Ordinarily, we drove to New York when we visited Gar, but on this occasion we got to go by train, which was half of the excitement for me. I can still see the city of New Haven going by our smoky train window and vividly remember seeing the first wild swans I had ever seen on the Sound somewhere in Connecticut after we had passed New Haven. I can still remember going by the Pallisades and slowly creeping into 125th St station which was the gateway to everything strange and different and exciting about New York for me.
Finally we would arrive at Grand Central Station which seemed to be an entire city and a huge church underground as far as I could tell. I can see the stars on the ceiling and sense the pulse of more people rushing by than I could ever imagine.
Even the elevator and the buzzers we had to use to get to Gar’s apartment were part of the excitement. I loved everything about that apartment. The extraordinary portraits of sea captains on the walls, the Gracie china on top of huge bookcases in the livingroom, the box of ivory mah jong (sp?) chips that were intricately carved and endlessly fascinating even if we never knew how to play the game that they were really designed for. We would snuggle in all over the house and the next morning Aunt Margie would perform her ritual of pancake making at the table with sausage and bacon, not just one but both!
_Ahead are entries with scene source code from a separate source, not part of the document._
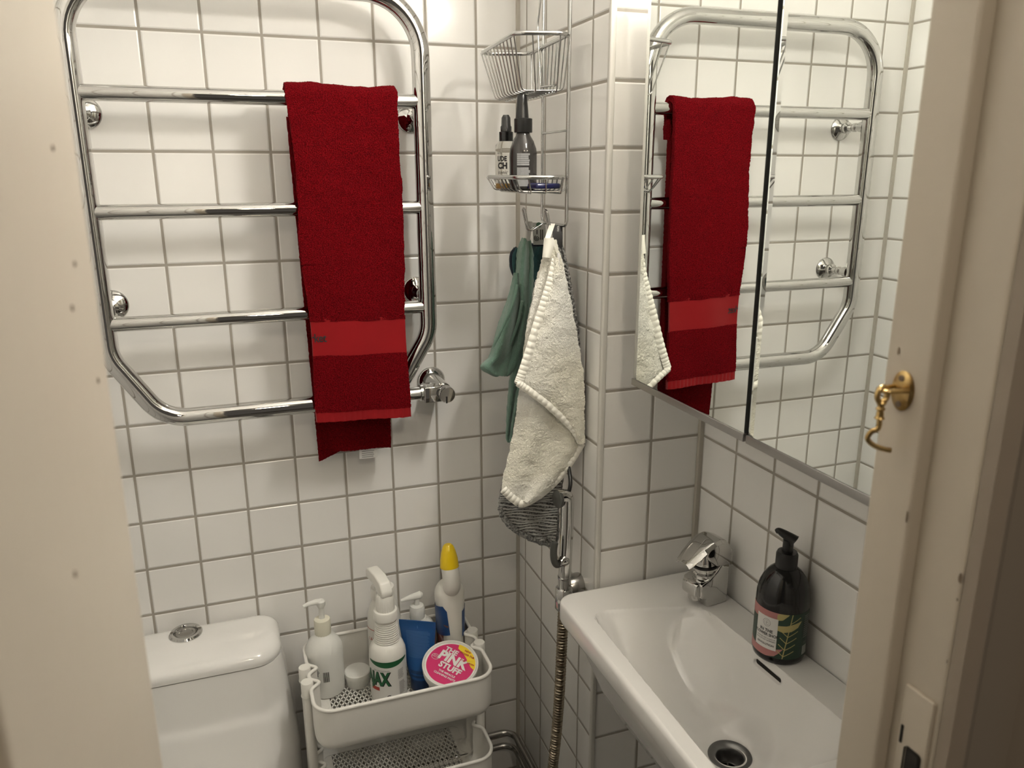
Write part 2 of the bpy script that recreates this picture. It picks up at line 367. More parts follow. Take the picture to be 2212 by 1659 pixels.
# ------------------------------------------------------------------ towel warmer
tw = thing('towel_warmer', (2.83, -.45, -6.9), 'chrome tubular towel warmer with three rails on the back wall', 'towel warmer')
YW = -.9; L_, R_ = -.02, 5.67
P = fillet([(L_,YW,.66),(R_,YW,.66),(R_,YW,-5.42),(4.92,YW,-6.64),(.74,YW,-6.66),(L_,YW,-5.45)], [1.0,1.0,.8,.75,.75,.8], True, 14)
obj('frame', *tube(P, .165, 24, True), chrome, tw)
for z in (-1.12, -3.0, -4.89): obj('rail', *tube([(L_+.08,YW,z),(R_-.08,YW,z)], .128, 24), chrome, tw)
for x, z in ((.0,-1.38), (5.65,-1.36), (.03,-4.68), (5.64,-4.69)):
    wm = obj('wall_mount', *lathe([(.27,0),(.275,-.02),(.25,-.06),(.15,-.10),(.11,-.13),(.11,-.2),(.13,-.22),(.13,-.27),(.08,-.3),(.075,-.42),(.10,-.45),(.10,-.52),(.085,-.55),(.14,-.76),(.14,-.82)], (x,0,z), (0,1,0), 32), chrome, tw)
    xx = L_ if x < 3 else R_
    obj('clamp_ring', *tube([(xx,YW,z-.2),(xx,YW,z+.2)], .169, 24), chrome, wm)
vx, vz = 5.90, -6.63
vv = obj('valve', *join(lathe([(.29,0),(.30,-.03),(.27,-.09),(.2,-.13),(.19,-.2),(.19,-.98)], (vx,0,vz), (0,1,0), 36), box(5.5,5.85,-1.12,-.74,vz-.16,vz+.16,.02), tube([(4.9,YW,vz),(5.52,YW,vz)], .13, 20), lathe([(.17,0),(.17,.06)], (5.45,YW,vz), (1,0,0), 24)), chrome, tw)
obj('valve_knob', *join(lathe([(.15,-.96),(.165,-.99),(.165,-1.22),(.15,-1.25)], (vx+.03,0,vz), (0,1,0), 32)), chrome, vv)
obj('knob_mark', *box(vx-.01,vx+.02,-1.262,-1.245,vz-.16,vz-.02,.003), black_p, vv)

# ------------------------------------------------------------------ red towel
rt = thing('bath_towel', (4.2, -.9, -7.9), 'folded red terry towel hung over the top rail of the chrome towel warmer', 'towel')
zt = -1.12; RB = .19
def xl(z): return lerp(3.27, 3.40, min(1, max(0, (-z-1)/5.9)))+.03*sin(z*2.1)
def xr(z): return lerp(5.19, 5.14, min(1, max(0, (-z-1)/5.9)))+.02*sin(z*1.7+1)
def front(u, z, off=0):
    s = min(1, max(0, (zt-z)/5.8))
    y = YW-RB-off-.19*s + .035*sin(u*5+z*.8)*s + .03*sin(u*9-z*1.3)*s
    return Vector((lerp(xl(z), xr(z), u), y, z + .05*(u-.5)*(-1 if z < -4 else 0)))
def top_terry(u, v):
    L1 = pi*RB; L2 = 3.9; s = v*(L1+L2+.6)
    if s < .6: return Vector((lerp(xl(-1.2)+.05, xr(-1.2)-.03, u), YW+RB, zt-.6+s))
    s -= .6
    if s < L1:
        a = pi*s/L1; return Vector((lerp(xl(zt), xr(zt), u), YW+RB*cos(a), zt+RB*sin(a)+.02*sin(u*7)))
    return front(u, zt-(s-L1))
zb1 = zt-3.9                                    # top edge of the woven band
t1 = solid(grid(top_terry, 110, 260), .11); obj('terry_pile', *rough(rough(t1, .013, 44), .02, 5), redt, rt)
zb2 = -5.66
obj('woven_band', *solid(grid(lambda u, v: front(u, lerp(zb1+.05, zb2-.02, v), .02), 60, 24), .05), redf, rt)
t2 = solid(grid(lambda u, v: front(u, lerp(zb2, -6.74, v), 0), 110, 60), .11); obj('terry_pile', *rough(t2, .013, 44), redt, rt)
obj('hem', *solid(grid(lambda u, v: front(u, lerp(-6.72, -6.93, v), .01)+Vector((0, .005*sin(u*110), .004*sin(u*60))), 120, 8), .07), redf, rt)
def tx(x, y): 
    p = front(.0, -5.33+y); u = (x+.0)/(xr(-5.3)-xl(-5.3)); q = front(u, -5.33+y, .052); return q
# printed word; the fold hides its beginning
V, F = text('rket', .225, lambda x, y: tx(x-.03, y), offset=.003, clip=.042, align='LEFT', sx=.80, spacing=.95); ob = obj('lettering', V, F, black_i, rt, False)
# back half in two folded layers
def back(u, v, x0, x1, zl, zr, y0, dy):
    z0 = zt-.3; zb = lerp(zl, zr, u); z = lerp(z0, zb, v)
    return Vector((lerp(lerp(3.27, x0, v), lerp(5.05, x1, v), u), y0+dy*v+.05*sin(u*6+v*3)*v, z))
b1 = solid(grid(lambda u, v: back(u, v, 3.44, 4.8, -7.98, -7.35, -.70, .27), 70, 170), .10)
b2 = solid(grid(lambda u, v: back(u, v, 3.66, 4.87, -7.70, -7.78, -.76, .10), 60, 170), .12)
obj('terry_pile', *rough(b1, .011, 34, 3), redt, rt)
obj('terry_pile', *rough(b2, .011, 34, 9), redt, rt)
cl = obj('care_label', *solid(grid(lambda u, v: (lerp(4.23,4.60,u), -.55-.02*sin(v*3), lerp(-7.66,-8.0,v)), 6, 6), .006), tag_w, rt); cl['label'] = 'white care label'
obj('label_print', *rects(printed_lines(4.28,4.55,-7.98,-7.82,4,3,.3), lambda x, y: (x, -.575, y)), grey_i, cl, False)

# ------------------------------------------------------------------ toilet
to = thing('toilet', (.6, -2.2, -ZF), 'white toilet cistern with a round chrome flush button beside the trolley', 'toilet')
def rrect(x0, x1, y0, y1, rr, n=10, r2=None):
    """loop of points; front corners (y0) radius rr, back corners r2"""
    r2 = rr*.3 if r2 is None else r2; P = []
    for cx, cy, q, a0 in ((x1-rr, y0+rr, rr, -pi/2), (x1-r2, y1-r2, r2, 0), (x0+r2, y1-r2, r2, pi/2), (x0+rr, y0+rr, rr, pi)):
        for k in range(n+1): a = a0+pi/2*k/n; P.append((cx+q*cos(a), cy+q*sin(a)))
    return P
def loft(loops, cap=True):
    n = len(loops[0]); V = [Vector(p) for l in loops for p in l]; F = []
    for k in range(len(loops)-1):
        for i in range(n): j = (i+1) % n; F.append((k*n+i, k*n+j, (k+1)*n+j, (k+1)*n+i))
    if cap: F.append(tuple(range(n-1,-1,-1))); F.append(tuple(range((len(loops)-1)*n, len(loops)*n)))
    return V, F
CX = .55
lid = []
for z, ins, fr in ((-11.66,.0,0),(-11.64,0,0),(-11.60,-.02,-.01),(-11.52,-.01,0),(-11.44,.03,.06),(-11.39,.08,.16),(-11.36,.15,.30),(-11.345,.26,.46)):
    lid.append([(x, y, z-.03*(abs(x-CX)/1.8)**2) for x, y in rrect(CX-1.82+ins, CX+1.82-ins, -1.52+fr, -.05-ins*.3, .55, 12, .25)])
lo_ = lid[-1]; cen = Vector((CX, -.6, 0))
for s, dz in ((.8,.012),(.5,.02),(.2,.024)): lid.append([(cen.x+(x-cen.x)*s, cen.y+(y-cen.y)*s, -11.345+dz-.03*(abs(x-CX)/1.8)**2*s*s) for x, y, z in lo_])
lido = obj('cistern_lid', *loft(lid), porc, to)
obj('seam_shade_core', *loft([[(x, y, z) for x, y in rrect(CX-1.76, CX+1.76, -1.44, -.12, .5, 12, .25)] for z in (-11.72, -11.63)]), dark, to)  # dark core colours in the shade of the lid seam
body = []
for i in range(61):
    z = lerp(-11.705, -15.0, i/60); t = i/60
    ins = .0-.03*min(1,t*5)-.32*min(t,.62)
    L = []
    for x, y in rrect(CX-1.82+ins, CX+1.82-ins, -1.50-.14*t, -.06, .5+.1*t, 16, .25):
        q = (x-CX)/1.9; zc = -13.05+.62*max(0,abs(q)-.1)**1.8       # soft swelling of the bowl neck
        s = 1/(1+exp((z-zc)/.05)); wgt = max(0, -y-.5)/1.1 if y < -.5 else 0
        L.append((x, y-.17*s*min(1,wgt)*max(0,1-q*q*.9)-.15*max(0,(zc-z))*min(1,wgt), z))
    body.append(L)
obj('cistern', *loft(body), porc, to)
bx, by = .60, -.42
fb = obj('flush_button', *lathe([(.31,-.03),(.315,.03),(.29,.065),(.235,.065),(.215,.04),(.213,.0)], (bx,by,-11.325), (0,-.03,1), 40, caps=False), chrome, to)
obj('push_button', *lathe([(.213,.01),(.20,.012),(.185,.035),(.135,.038),(.125,.022),(.0,.022)], (bx,by,-11.325), (0,-.03,1), 40, caps=False), chrome2, fb)
bowl = []
for z, s, yo in ((-ZF,.55,0),(-17.5,.52,0),(-16,.6,.0),(-15,.85,0),(-14.3,1,0),(-14.05,1,0)):
    bowl.append([(CX+1.8*s*cos(a)*.98, -3.5*1+ (-1)*0 + yo - 2.3*s*sin(a)*-1, z) for a in [2*pi*k/48 for k in range(48)]])
obj('bowl', *loft(bowl), porc, to)
obj('seat_cover', *loft([[(CX+1.8*s*cos(a), -3.5+2.3*s*sin(a), z) for a in [2*pi*k/48 for k in range(48)]] for z, s in ((-14.03,.98),(-14.0,1.0),(-13.8,1.0),(-13.75,.96))]), white_p, to)

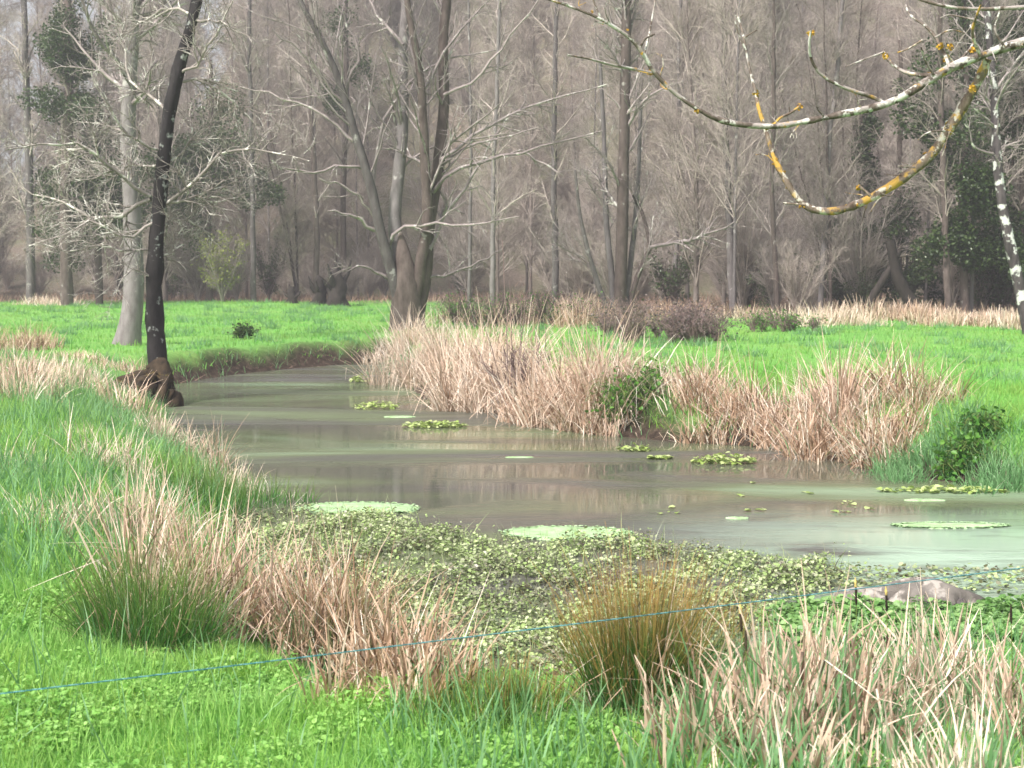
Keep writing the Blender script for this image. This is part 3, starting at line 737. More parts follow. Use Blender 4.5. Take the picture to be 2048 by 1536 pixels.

All the while we children could hardly wait for the rest of the day to unfold, when we would all go up and down Fifth Avenue looking at every mechanical display in every store window, listening to brass bands playing Christmas music on every avenue corner, seeing buildings that you couldn’t even see the tops of from down below, and perhaps the most magical of all standing for endless time both outside and inside FAO Schwartz company watching incredible model train displays on multiple levels and seeing more miraculous toys than I could even believe existed. Somehow mom made it perfectly clear that all these things were just to look at. We never expected to find one of those marvels under our own tree,until years later when we finally realized that Santa did take a detour there himself when he picked out the tiny Stieff animals that appeared in the very tops of our Christmas stockings year after year. We certainly couldn’t blame him for thinking that his elves couldn’t have done any better if they had made them themselves!
...The other memory that is with me is one of Mom sitting in the little livingroom in Brookline with her Christmas music playing on the big Victrola ( that is what we called it, though I don’t know if it really was one) with her stacks of Christmas cards which Dad had taken and printed in the cellar, writing long letters on every single one. I can still see her addressing letters to families they had befriended when they, and we, moved from base to base across the country before Dad was sent overseas duringWWII. I can see the card she sent every year to the torpedoed British sailor who ended up on our doorstep one night looking for the only family he knew in the U.S. and finding that they had moved and we had bought their house. Since the war seemed like ancient history to me who had very few memories of that time, I marveled that Mom kept close ties with even these long ago friends."